From: Adam Barth <w3c@adambarth.com>
Date: Sun, 3 Oct 2010 13:56:09 -0700
Message-ID: <AANLkTinJUtyRWKJLibrV7FzOveSGGuFba16AYD4NxzQk@mail.gmail.com>
To: "Eric J. Bowman" <eric@bisonsystems.net>
Cc: Julian Reschke <julian.reschke@gmx.de>, Bjoern Hoehrmann <derhoermi@gmx.net>, Mark Nottingham <mnot@mnot.net>, HTTP Working Group <ietf-http-wg@w3.org>
On Sun, Oct 3, 2010 at 1:43 PM, Eric J. Bowman <eric@bisonsystems.net> wrote:
> Adam Barth wrote:
>> 1) The browser does the wrong thing on 1% of all page views.  That
>> means users will be seeing the browser do wrong things on a daily, or
>> at least weekly, basis (based on statistics about the distribution of
>> number of page views).  That more than enough to drive potential
>> customers away.
>
> That's where you and I are going to have serious disagreements on the
> nature of _networked_ software architecture.  The Web isn't a closed
> system.  Errors need to be reported to users, or rather, developers.
> Once the producer of content sees an error instead of a result, the
> error may be fixed.  Your perspective is what leads to total site
> failure to avoid reporting a 500 error to the user, i.e. Facebook
> DDoS'ing itself the other day.  That's "correct" behavior?  I'd rather
> my website visitors see error messages (or rather, that I see them and
> correct them first) than break how the Web achieves interoperability at
> Internet scale (by allowing errors to happen, primarily 404).
>
> The concern about driving customers away is an *opinion* and not a fact,
> and even if true, the consequences of silent recovery in browsers lead
> to the much larger problem of gaping security/stability holes.  Willful
> violations of Web architecture can't be called secure in the name of
> user convenience, nor are errors resulting from not following standards
> to be considered "bad behavior" or the "wrong thing" -- they're critical
> to the nature of _networked_ software architecture on the open Internet.
> Browser vendors' desire to hide errors leads to a more fragile Web, i.e.
> the opposite of the robustness principle.

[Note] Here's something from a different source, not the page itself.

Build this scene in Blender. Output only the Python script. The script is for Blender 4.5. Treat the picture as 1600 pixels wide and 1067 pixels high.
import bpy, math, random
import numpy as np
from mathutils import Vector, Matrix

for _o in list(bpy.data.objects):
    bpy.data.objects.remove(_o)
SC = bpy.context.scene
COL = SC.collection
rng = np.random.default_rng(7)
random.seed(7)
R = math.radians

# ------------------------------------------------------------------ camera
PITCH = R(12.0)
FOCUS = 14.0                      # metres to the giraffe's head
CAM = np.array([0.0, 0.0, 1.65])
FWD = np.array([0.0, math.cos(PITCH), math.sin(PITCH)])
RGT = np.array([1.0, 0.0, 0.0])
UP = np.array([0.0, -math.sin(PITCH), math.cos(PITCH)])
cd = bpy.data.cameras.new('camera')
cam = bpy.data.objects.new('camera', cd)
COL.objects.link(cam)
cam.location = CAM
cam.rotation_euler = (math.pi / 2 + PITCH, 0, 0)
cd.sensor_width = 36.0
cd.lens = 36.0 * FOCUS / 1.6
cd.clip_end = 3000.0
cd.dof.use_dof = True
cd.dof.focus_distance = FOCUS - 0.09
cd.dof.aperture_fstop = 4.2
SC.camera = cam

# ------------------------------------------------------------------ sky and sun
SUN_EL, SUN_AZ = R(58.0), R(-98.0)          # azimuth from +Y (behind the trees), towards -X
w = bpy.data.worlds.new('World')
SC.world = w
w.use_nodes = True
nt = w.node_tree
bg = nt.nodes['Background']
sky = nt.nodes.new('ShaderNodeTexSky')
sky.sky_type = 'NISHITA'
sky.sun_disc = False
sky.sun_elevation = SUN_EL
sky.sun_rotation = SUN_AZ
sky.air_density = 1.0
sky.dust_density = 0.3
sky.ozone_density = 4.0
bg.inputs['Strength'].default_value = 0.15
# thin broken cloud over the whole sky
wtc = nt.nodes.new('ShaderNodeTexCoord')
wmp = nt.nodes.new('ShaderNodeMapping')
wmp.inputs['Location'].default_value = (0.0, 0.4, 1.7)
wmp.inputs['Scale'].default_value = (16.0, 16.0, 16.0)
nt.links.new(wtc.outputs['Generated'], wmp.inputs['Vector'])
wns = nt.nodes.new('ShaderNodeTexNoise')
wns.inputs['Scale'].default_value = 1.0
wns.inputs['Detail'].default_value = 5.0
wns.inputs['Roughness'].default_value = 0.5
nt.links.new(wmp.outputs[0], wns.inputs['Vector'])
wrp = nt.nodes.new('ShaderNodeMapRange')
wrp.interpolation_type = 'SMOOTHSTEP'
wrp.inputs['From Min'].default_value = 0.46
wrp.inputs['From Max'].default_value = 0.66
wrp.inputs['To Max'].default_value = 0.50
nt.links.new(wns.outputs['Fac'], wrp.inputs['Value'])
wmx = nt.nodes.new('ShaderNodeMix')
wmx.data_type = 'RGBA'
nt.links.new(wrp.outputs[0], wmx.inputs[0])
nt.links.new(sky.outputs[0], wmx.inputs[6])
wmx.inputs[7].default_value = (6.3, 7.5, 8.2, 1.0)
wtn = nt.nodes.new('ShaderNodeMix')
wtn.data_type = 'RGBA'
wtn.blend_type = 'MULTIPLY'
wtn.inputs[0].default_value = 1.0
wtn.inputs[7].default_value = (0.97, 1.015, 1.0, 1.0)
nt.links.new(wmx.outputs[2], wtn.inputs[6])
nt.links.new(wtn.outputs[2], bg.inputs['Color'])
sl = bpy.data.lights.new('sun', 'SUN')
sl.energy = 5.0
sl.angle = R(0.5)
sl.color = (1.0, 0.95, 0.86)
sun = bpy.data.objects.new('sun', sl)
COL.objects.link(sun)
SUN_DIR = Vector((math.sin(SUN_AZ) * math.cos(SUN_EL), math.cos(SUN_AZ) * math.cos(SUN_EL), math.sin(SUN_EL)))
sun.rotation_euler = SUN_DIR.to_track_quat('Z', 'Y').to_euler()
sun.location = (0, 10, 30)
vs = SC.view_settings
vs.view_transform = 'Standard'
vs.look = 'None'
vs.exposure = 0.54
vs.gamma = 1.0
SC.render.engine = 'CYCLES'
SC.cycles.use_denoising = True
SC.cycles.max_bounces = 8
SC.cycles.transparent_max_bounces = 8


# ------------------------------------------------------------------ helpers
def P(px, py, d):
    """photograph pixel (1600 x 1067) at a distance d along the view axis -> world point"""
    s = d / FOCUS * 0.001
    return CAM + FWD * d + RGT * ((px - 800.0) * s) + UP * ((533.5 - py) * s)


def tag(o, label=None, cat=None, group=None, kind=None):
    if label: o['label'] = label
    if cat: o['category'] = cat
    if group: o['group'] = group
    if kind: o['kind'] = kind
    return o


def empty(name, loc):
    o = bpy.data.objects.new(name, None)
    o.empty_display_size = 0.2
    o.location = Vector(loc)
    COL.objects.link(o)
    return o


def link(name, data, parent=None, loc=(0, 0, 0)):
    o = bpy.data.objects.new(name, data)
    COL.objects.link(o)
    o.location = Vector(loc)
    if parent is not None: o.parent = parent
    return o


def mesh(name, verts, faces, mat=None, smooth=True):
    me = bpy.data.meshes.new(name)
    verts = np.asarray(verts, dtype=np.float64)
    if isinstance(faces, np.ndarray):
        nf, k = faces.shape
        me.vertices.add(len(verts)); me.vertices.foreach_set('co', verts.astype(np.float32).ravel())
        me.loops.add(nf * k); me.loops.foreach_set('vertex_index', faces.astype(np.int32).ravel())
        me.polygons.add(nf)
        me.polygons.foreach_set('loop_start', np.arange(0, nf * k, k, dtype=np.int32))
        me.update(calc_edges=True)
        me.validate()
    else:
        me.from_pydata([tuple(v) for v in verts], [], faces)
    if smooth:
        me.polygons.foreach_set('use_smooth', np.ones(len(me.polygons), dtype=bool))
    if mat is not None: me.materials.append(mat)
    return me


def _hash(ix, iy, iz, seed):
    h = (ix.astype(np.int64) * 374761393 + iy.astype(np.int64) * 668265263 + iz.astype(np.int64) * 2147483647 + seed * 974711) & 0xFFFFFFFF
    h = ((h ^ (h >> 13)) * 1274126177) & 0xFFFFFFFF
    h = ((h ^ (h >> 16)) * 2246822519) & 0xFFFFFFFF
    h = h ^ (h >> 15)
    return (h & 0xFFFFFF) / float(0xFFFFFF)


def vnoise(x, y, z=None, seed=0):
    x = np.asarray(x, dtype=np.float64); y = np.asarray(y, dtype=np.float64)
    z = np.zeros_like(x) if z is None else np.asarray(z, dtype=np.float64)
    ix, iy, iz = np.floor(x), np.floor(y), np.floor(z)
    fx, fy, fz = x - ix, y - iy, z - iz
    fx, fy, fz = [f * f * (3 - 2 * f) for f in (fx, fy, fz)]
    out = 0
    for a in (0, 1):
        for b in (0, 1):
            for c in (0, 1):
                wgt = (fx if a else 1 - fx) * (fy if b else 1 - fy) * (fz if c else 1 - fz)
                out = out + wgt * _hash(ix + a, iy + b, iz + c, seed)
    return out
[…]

People have been making that argument for years, and still the popular
user agent implementor follow their incentives to maximize
compatibility.  Presumably the ones that listened to this advice
failed to become popular.  You're not going to change their behavior
without changing the incentives.

> You can't tell me that you've thought of and accounted for every
> possible consequence of abandoning standard MIME syntax for C-D in
> favor of allowing %-encoding.  Whereas I'm quite comfortable with the
> notion that any interoperability issues with conformant syntax lurking
> out there would've been found by now.  It defies logic to claim that
> it's easier for a new entrant to the browser market to implement
> different parsers for different headers instead of following MIME
> syntax defined for *all* headers.

... and yet that's exactly what the newest successful entrant into the
market has done.  I encourage you to bring a browser to market that
behaves as you suggest.  I suspect you'll have great difficulty
acquiring users if the folks who try your browser experience an
incompatible web site every day or if they can't use NewEgg.